Important note: many have criticized the opening of "Mummy's Curse" for commencing with Kharis and Ananka emerging from a Louisiana bog, whereas the previous entry, "Mummy's Ghost", ends twenty-five years prior, with the two descending into a Massachusetts swamp. That the "Wolf vs Drac" script opens with Talbot's preserved body found in a location other than the collapsed Castle Frankenstein (the site where "Frank Meets Wolf" ends, and rather in a spot closer to Talbot's circumstance at the end of "House of Frank") arguably fits into Schubert's continuity style, and maybe this plot device is contained in "Wolf vs Drac" for this very in-the-know reason. (Also, the script has Dracula enter the story already resurrected; his return from dormancy never remotely explained.)
 
Despite the missing bridges between events in "Frank Meets Wolf" to "Wolf vs Drac", the latter projects a familiar, Universal story structure, with dialogue that matches Talbot and Dracula perfectly, to the point where I could actually hear Chaney Jr. and Lugosi's voices in my head as I read.
 
 
Also, the story brings Talbot and Dracula gradually together via seemingly fated means, with Talbot transmforing after being awakened from suspended animation and trekking to the vicinity of an executioner's home. Since Tablot can only be killed by a silver bullet when in werewolf form, he ultimately requests the hangman to perform the ghastly deed, but the poor man is reluctant, thinking Talbot mad. The hangman's daughter, meanwhile, is being courted by none other than Count Dracula. (Evidently, her father doesn't object to Dracula's suspicious advances, realizing that other male villagers will not entertain marrying his daughter, simply because they hold a superstitious aversion to his morbid occupation.)
 
In hopes of prompting the father into killing him, Talbot runs off with the young lady, and they return wedded.
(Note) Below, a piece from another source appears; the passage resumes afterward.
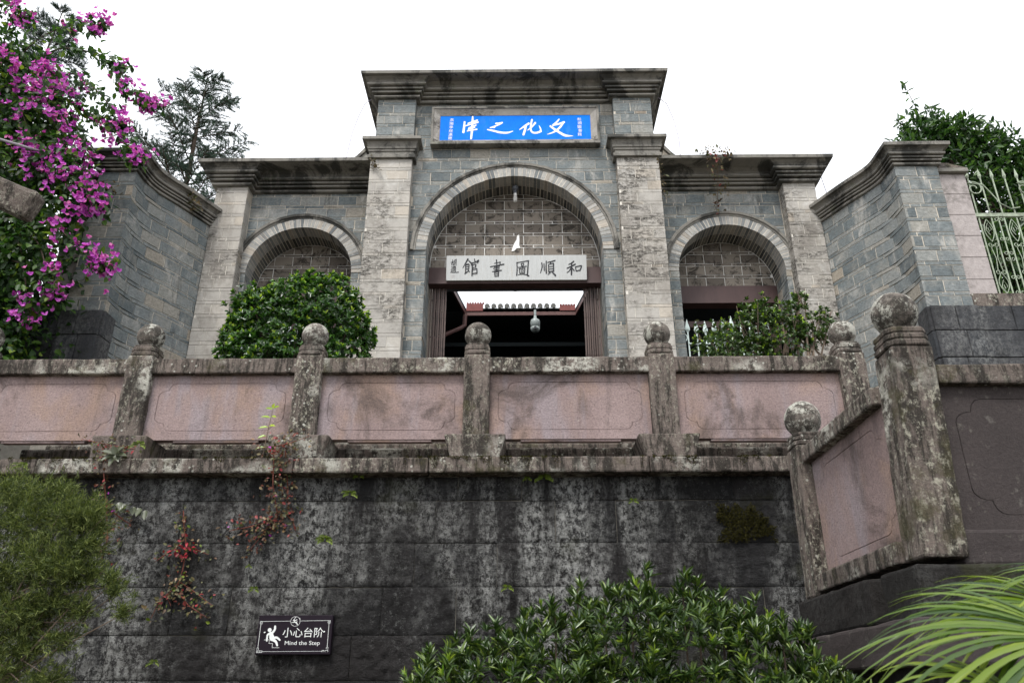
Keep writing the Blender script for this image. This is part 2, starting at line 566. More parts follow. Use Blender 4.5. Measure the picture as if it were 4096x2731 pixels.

Dracula naturally takes offense to this brash move, and from there, his adversarial relationship with Talbot mounts, ultimately culminating in an inevitable confrontation, with Talbot gallantly defending his new love, while Dracula adapts full man-bat form.
 
Indeed, the man-bat concept is reminiscent of Gary Oldman's brief, but memorable transformation in "Bram Stoker's Dracula", as well as Greg Wise's demon-bat persona in "House of Frank '97", and of course, smacks of the infamous Batman villain/monster. (I must wholeheartedly confess that I boldly play upon the idea in my upcoming novel, "Flask of Eyes", with the lead vampire also adapting a similar hybrid look.) 
 
The latter device does seem rather modern, though, and not so much in synch with Universal's otherwise bat-morphing approach to the vampire king, but if it had been implemented, it would have proven most interesting to see what Jack Pierce's make-up/suit may have looked like for Lugosi (or even his possible stand-in), or if the flying sequences were pulled off, whether animation or puppetry would have been utilized.
 
Anyway, genuine Schubert or not, I found "Wolf vs Drac" a fun read, though I must confess, the ending, despite its bristling energy, wasn't quite what I expected. Nonetheless, I was able to fashion another Universal, Chaney/Lugosi flick in my head. That, in itself, makes Riley's offering worth a whirl, and for the breezy time in which it took to read, I found my time more than well spent.